On 09/06/12 00:50, Era Scarecrow wrote:
> On Wednesday, 5 September 2012 at 11:01:50 UTC, Artur Skawina wrote:
>> On 09/04/12 20:19, Era Scarecrow wrote:
>>>  I ask you, how do you check if it's a null pointer? &s?
>>
>> Yes, obviously. If you need to do that manually.
> 
>  But you shouldn't have to.
> 
>>>   int getx(ref S s)
>>>   //How does this make sense?? it looks wrong and is misleading
>>>   in {assert(&s); }
>>>   body {return s.x); }
>>
>> It looks correct and is perfectly obvious. But see below - you don't need to 
>> do this manually - the compiler does it for you when calling methods and 
>> could handle the UFCS case too.
> 
>  How I'm understanding references in D (And perhaps I'm repeating myself in 
> two different topics) is they point to live variables (IE guaranteed 
> pointers), and remains this way until you return from that function. 

The struct example I gave previously (quoted below) shows how easily you can end
up with a null reference in D; refs are *not* guaranteed to be live. It's not
just about pointers:

   class C { int i; auto f() { return i; } }
   int main() {
      C c;
      return c.f();
   }

Here you won't even get an assert error, just a segfault. But the 
pointer-to-class
(reference type in general, but so far there are only classes) model chosen in 
D is
wrong; this probably contributes to the confusion about refs, because they 
behave
differently for classes. Let's ignore classes for now, they're "special".

>  This is entirely valid and simplifies things. Remember in D we want the 
> language to 'do the right thing', but if you make references where it works 
> to 'sometimes works' then it becomes a problem (pointers 'sometimes' work and 
> are not @safe, while ref is @safe). Checking the address of a reference 
> shouldn't be needed, since it should be dereferenced at where it was called 
> at if need be (throwing it there).

Pointers *are* @safe, it's just certain operations on them that are not.
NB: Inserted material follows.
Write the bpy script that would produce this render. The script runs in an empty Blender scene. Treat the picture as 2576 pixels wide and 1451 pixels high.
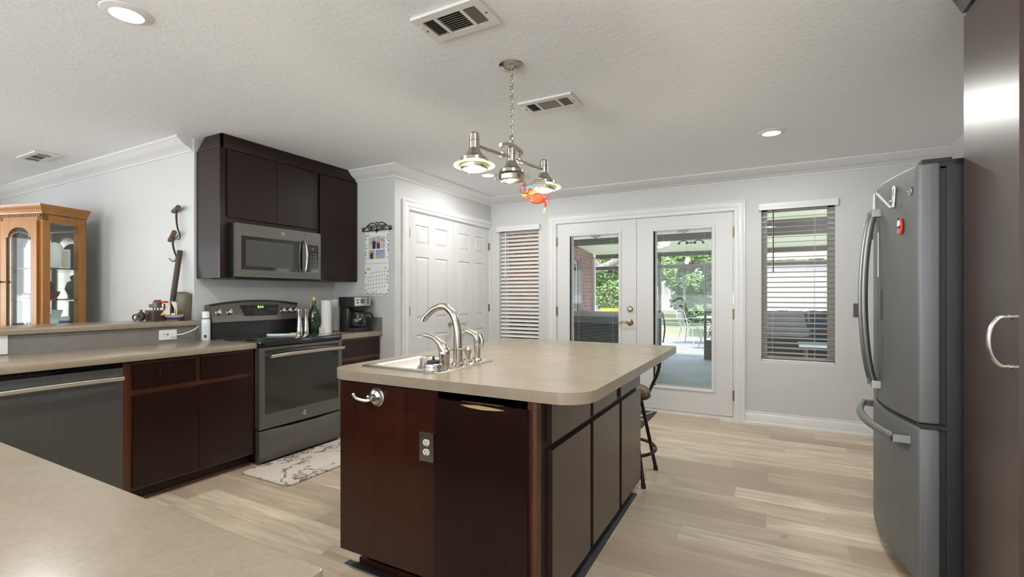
import bpy, bmesh, math, random
from mathutils import Vector, Matrix
random.seed(7)
PI = math.pi
sc = bpy.context.scene
COL = sc.collection

# ------------------------------------------------------------------ camera, world, sun, exposure
cd = bpy.data.cameras.new('camera'); cam = bpy.data.objects.new('camera', cd); COL.objects.link(cam)
cam.location = (0, 0, 1.25)
cam.rotation_euler = (PI/2, 0, math.atan(652/1207))
cd.sensor_width = 36.0; cd.lens = 36*1207/2576
cd.shift_y = 16.5/2576
cd.clip_start = 0.03; cd.clip_end = 300
sc.camera = cam

W = bpy.data.worlds.new('sky'); sc.world = W; W.use_nodes = True
wn = W.node_tree.nodes; wl = W.node_tree.links
bg = wn['Background']
_tc = wn.new('ShaderNodeTexCoord'); _sx = wn.new('ShaderNodeSeparateXYZ'); _cr = wn.new('ShaderNodeValToRGB')
wl.new(_tc.outputs['Generated'], _sx.inputs[0]); wl.new(_sx.outputs['Z'], _cr.inputs[0]); wl.new(_cr.outputs[0], bg.inputs[0])
_cr.color_ramp.elements[0].position = 0.0; _cr.color_ramp.elements[0].color = (0.92, 0.95, 1.0, 1)
_cr.color_ramp.elements[1].position = 0.8; _cr.color_ramp.elements[1].color = (0.62, 0.78, 1.0, 1)
_lt = wn.new('ShaderNodeMath'); _lt.operation = 'LESS_THAN'; _lt.inputs[1].default_value = 0.0   # lower half of the world boosted, added to light the ceiling through rear windows
_ma = wn.new('ShaderNodeMath'); _ma.operation = 'MULTIPLY_ADD'; _ma.inputs[1].default_value = 2.8; _ma.inputs[2].default_value = 2.7
wl.new(_sx.outputs['Z'], _lt.inputs[0]); wl.new(_lt.outputs[0], _ma.inputs[0]); wl.new(_ma.outputs[0], bg.inputs[1])

sd = bpy.data.lights.new('sun', 'SUN'); sun = bpy.data.objects.new('sun', sd); COL.objects.link(sun)
sd.energy = 6.0; sd.angle = 0.02; sd.color = (1, .96, .9)
sun.rotation_euler = Vector((-.5, .22, -.8)).to_track_quat('-Z', 'Y').to_euler()
CAN_W = 10.5

vs = sc.view_settings
vs.view_transform = 'Standard'; vs.look = 'None'; vs.gamma = 1.0; vs.use_curve_mapping = False
vs.exposure = 0.77
sc.cycles.max_bounces = 10; sc.cycles.diffuse_bounces = 6; sc.cycles.glossy_bounces = 4
sc.cycles.transparent_max_bounces = 24; sc.cycles.transmission_bounces = 6
sc.cycles.caustics_reflective = False; sc.cycles.caustics_refractive = False
sc.cycles.sample_clamp_indirect = 4.0

# ------------------------------------------------------------------ materials
def nm(name):
    m = bpy.data.materials.new(name); m.use_nodes = True
    nt = m.node_tree
    return m, nt, nt.nodes['Principled BSDF']
def L(nt, a, b): nt.links.new(a, b)
def rgba(c): return (c[0], c[1], c[2], 1)
def coords(nt, scale=(1, 1, 1)):
    tc = nt.nodes.new('ShaderNodeTexCoord'); mp = nt.nodes.new('ShaderNodeMapping')
    mp.inputs['Scale'].default_value = scale
    L(nt, tc.outputs['Object'], mp.inputs[0]); return mp.outputs[0]
def noise(nt, vec, scale, detail=3, rough=.5):
    n = nt.nodes.new('ShaderNodeTexNoise'); n.inputs['Scale'].default_value = scale
    n.inputs['Detail'].default_value = detail; n.inputs['Roughness'].default_value = rough
    L(nt, vec, n.inputs['Vector']); return n.outputs['Fac']
def ramp(nt, fac, stops):
    r = nt.nodes.new('ShaderNodeValToRGB'); e = r.color_ramp.elements
    while len(e) < len(stops): e.new(.5)
    for k, (p, c) in enumerate(stops): e[k].position = p; e[k].color = rgba(c)
    L(nt, fac, r.inputs[0]); return r.outputs[0]
def bump(nt, h, bs, strength=.2, dist=.01):
    b = nt.nodes.new('ShaderNodeBump'); b.inputs['Strength'].default_value = strength
    b.inputs['Distance'].default_value = dist
    L(nt, h, b.inputs['Height']); L(nt, b.outputs[0], bs.inputs['Normal'])
def mix(nt, fac, a, b, mode='MIX'):
    m = nt.nodes.new('ShaderNodeMix'); m.data_type = 'RGBA'; m.blend_type = mode
    for s, v in ((m.inputs[0], fac), (m.inputs[6], a), (m.inputs[7], b)):
        if isinstance(v, (int, float)): s.default_value = v
        elif isinstance(v, tuple): s.default_value = rgba(v)
        else: L(nt, v, s)
    return m.outputs[2]
def plain(name, c, rough=.5, metal=0, spec=.5, coat=0, var=0, vs_=20, bmp=0, bscale=200, emit=None, es=1):
    m, nt, b = nm(name)
    b.inputs['Base Color'].default_value = rgba(c); b.inputs['Roughness'].default_value = rough
    b.inputs['Metallic'].default_value = metal; b.inputs['Specular IOR Level'].default_value = spec
    b.inputs['Coat Weight'].default_value = coat; b.inputs['Coat Roughness'].default_value = .1
    v = coords(nt)
    if var:
        f = noise(nt, v, vs_)
        L(nt, ramp(nt, f, [(.3, tuple(x*(1-var) for x in c)), (.7, tuple(min(1, x*(1+var)) for x in c))]), b.inputs['Base Color'])
    if bmp: bump(nt, noise(nt, v, bscale, 4), b, bmp, .004)
    if emit: b.inputs['Emission Color'].default_value = rgba(emit); b.inputs['Emission Strength'].default_value = es
    return m
def woodmat(name, c1, c2, rough=.3, coat=.4, scale=(28, 28, 1.6), spec=.5, croug=.12, scratch=0):
    m, nt, b = nm(name)
    v = coords(nt, scale)
    f = noise(nt, v, 1.0, 5, .6); f2 = noise(nt, coords(nt), 3.0, 2)
    c = ramp(nt, f, [(.32, c1), (.68, c2)])
    c = mix(nt, f2, c, tuple(x*.72 for x in c1), 'MIX')
    if scratch:
        s = noise(nt, coords(nt, (90, 90, 9)), 1.0, 2)
        c = mix(nt, ramp(nt, s, [(.74, (0, 0, 0)), (.8, (scratch,)*3)]), c, (.25, .1, .05))
    L(nt, c, b.inputs['Base Color'])
    b.inputs['Roughness'].default_value = rough; b.inputs['Coat Weight'].default_value = coat
    b.inputs['Coat Roughness'].default_value = croug; b.inputs['Specular IOR Level'].default_value = spec
    bump(nt, f, b, .06, .002)
    return m
def brushed(name, c, rough=.3, sc_=(2, 2, 300), metal=1.0):
    m, nt, b = nm(name)
    f = noise(nt, coords(nt, sc_), 1.0, 2)
    L(nt, ramp(nt, f, [(.3, tuple(x*.9 for x in c)), (.7, tuple(min(1, x*1.08) for x in c))]), b.inputs['Base Color'])
    b.inputs['Metallic'].default_value = metal; b.inputs['Roughness'].default_value = rough
    return m
def glassmat(name, tint=(1, 1, 1), gloss=.08):
    m, nt, b = nm(name); nt.nodes.remove(b)
    out = nt.nodes['Material Output']
    t = nt.nodes.new('ShaderNodeBsdfTransparent'); t.inputs[0].default_value = rgba(tint)
    g = nt.nodes.new('ShaderNodeBsdfGlossy'); g.inputs['Roughness'].default_value = .02
    lw = nt.nodes.new('ShaderNodeLayerWeight'); lw.inputs[0].default_value = .5
    pw = nt.nodes.new('ShaderNodeMath'); pw.operation = 'POWER'; pw.inputs[1].default_value = 4; L(nt, lw.outputs['Facing'], pw.inputs[0])
    mt = nt.nodes.new('ShaderNodeMath'); mt.operation = 'MULTIPLY_ADD'; mt.inputs[1].default_value = .35; mt.inputs[2].default_value = gloss; mt.use_clamp = True
    L(nt, pw.outputs[0], mt.inputs[0])
    mx = nt.nodes.new('ShaderNodeMixShader')
    L(nt, mt.outputs[0], mx.inputs[0]); L(nt, t.outputs[0], mx.inputs[1]); L(nt, g.outputs[0], mx.inputs[2]); L(nt, mx.outputs[0], out.inputs[0])
    return m

M = {}
M['wall'] = plain('wall_paint', (.55, .555, .55), .55, var=.015, vs_=3, bmp=.04, bscale=260)
M['trim'] = plain('white_trim', (.67, .67, .67), .32, var=.01)
M['blind'] = plain('blind_white', (.80, .78, .75), .45)
M['doorw'] = plain('door_white', (.62, .62, .618), .35)
# knock-down ceiling
m, nt, b = nm('ceiling_texture'); M['ceil'] = m
b.inputs['Base Color'].default_value = (.78, .805, .83, 1); b.inputs['Roughness'].default_value = .8
f = noise(nt, coords(nt), 26, 5, .6)
bump(nt, ramp(nt, f, [(.47, (0, 0, 0)), (.56, (1, 1, 1))]), b, .16, .008)
# plank floor: brick pattern gives every plank its own tone
m, nt, b = nm('vinyl_plank'); M['floor'] = m
v = coords(nt)
def brick(nt, v, w, h, c1, c2, mortar, cm, off=.37, freq=2):
    k = nt.nodes.new('ShaderNodeTexBrick'); k.inputs['Scale'].default_value = 1
    k.inputs['Brick Width'].default_value = w; k.inputs['Row Height'].default_value = h
    k.inputs['Mortar Size'].default_value = mortar; k.offset = off; k.offset_frequency = freq
    k.inputs['Color1'].default_value = rgba(c1); k.inputs['Color2'].default_value = rgba(c2); k.inputs['Mortar'].default_value = rgba(cm)
    k.inputs['Mortar Smooth'].default_value = .1
    L(nt, v, k.inputs['Vector']); return k
def math_(nt, op, a, b=None, c=None):
    n_ = nt.nodes.new('ShaderNodeMath'); n_.operation = op
    for k, q in enumerate((a, b, c)):
        if q is None: continue
        if isinstance(q, (int, float)): n_.inputs[k].default_value = q
        else: L(nt, q, n_.inputs[k])
    return n_.outputs[0]
PW, PL = .182, 1.22
sp = nt.nodes.new('ShaderNodeSeparateXYZ'); L(nt, v, sp.inputs[0])
yr = math_(nt, 'DIVIDE', sp.outputs['Y'], PW); row = math_(nt, 'FLOOR', yr)
w1 = nt.nodes.new('ShaderNodeTexWhiteNoise'); w1.noise_dimensions = '1D'; L(nt, row, w1.inputs['W'])
xr = math_(nt, 'ADD', math_(nt, 'DIVIDE', sp.outputs['X'], PL), math_(nt, 'MULTIPLY', w1.outputs['Value'], 7.0)); col_ = math_(nt, 'FLOOR', xr)
cv_ = nt.nodes.new('ShaderNodeCombineXYZ'); L(nt, row, cv_.inputs[0]); L(nt, col_, cv_.inputs[1])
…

>  Would you REALLY want to mark every single function that uses ref as 
> @trusted? 

No idea why you think that would be needed.

>>>  More importantly, if it's now a possibility do we have to start adding 
>>> checks everywhere?
>>>
>>>   int getx(S *s)
>>>   in {assert(s); } //perfectly acceptable check, we know it's a pointer
>>>   body {return s.x); }
> 
>>    struct S { int i; auto f() { return i; } }
>>    int main() {
>>       S* s;
>>       return s.f();
>>    }
>>
>> This program will assert at runtime (and (correctly) segfault in a 
>> release-build). The compiler inserts not-null-this checks for "normal" 
>> methods in non-release mode, and could also do that before invoking any UFCS 
>> "method". So you wouldn't need to check for '!!&this' yourself.
> 
>  I thought those checks weren't added (via the compiler) since if it causes a 
> seg fault the CPU would catch it and kill the program on it's own (just add 
> debugging flags); If you added the checks they would do the same thing (More 
> buck for the same bang).

The checks happen for structs, and should be configurable, but right now
are not, which sometimes causes trouble.


On 09/06/12 08:18, Era Scarecrow wrote:
> On Wednesday, 5 September 2012 at 11:01:50 UTC, Artur Skawina wrote:
>> On 09/04/12 20:19, Era Scarecrow wrote:
>>>  I ask you, how do you check if it's a null pointer? &s?
>>
>> Yes, obviously. If you need to do that manually.
>>
>>>   int getx(ref S s)
>>>   //How does this make sense?? it looks wrong and is misleading
>>>   in {assert(&s); }
>>>   body {return s.x); }
>>
>> It looks correct and is perfectly obvious. But see below - you don't need to 
>> do this manually - the compiler does it for you when calling methods and 
>> could handle the UFCS case too.
> 
>  I've been thinking about this; It would definitely be the wrong thing to do. 
> The assert would _Always_ succeed. The address you get would be of the 
> pointer/reference for the stack (the pointer 

No, that's not how ref args work. '&s' will give you the address of the
object (eg struct). A reference type like 'class' has another (internal)
level of indirection so in that case you would get a pointer to the
class-reference. But that's how classes work internally, the 'object' in
that case is just the  internal pointer to the "real" class data. Taking
the address of an argument gives you a pointer to it in every case.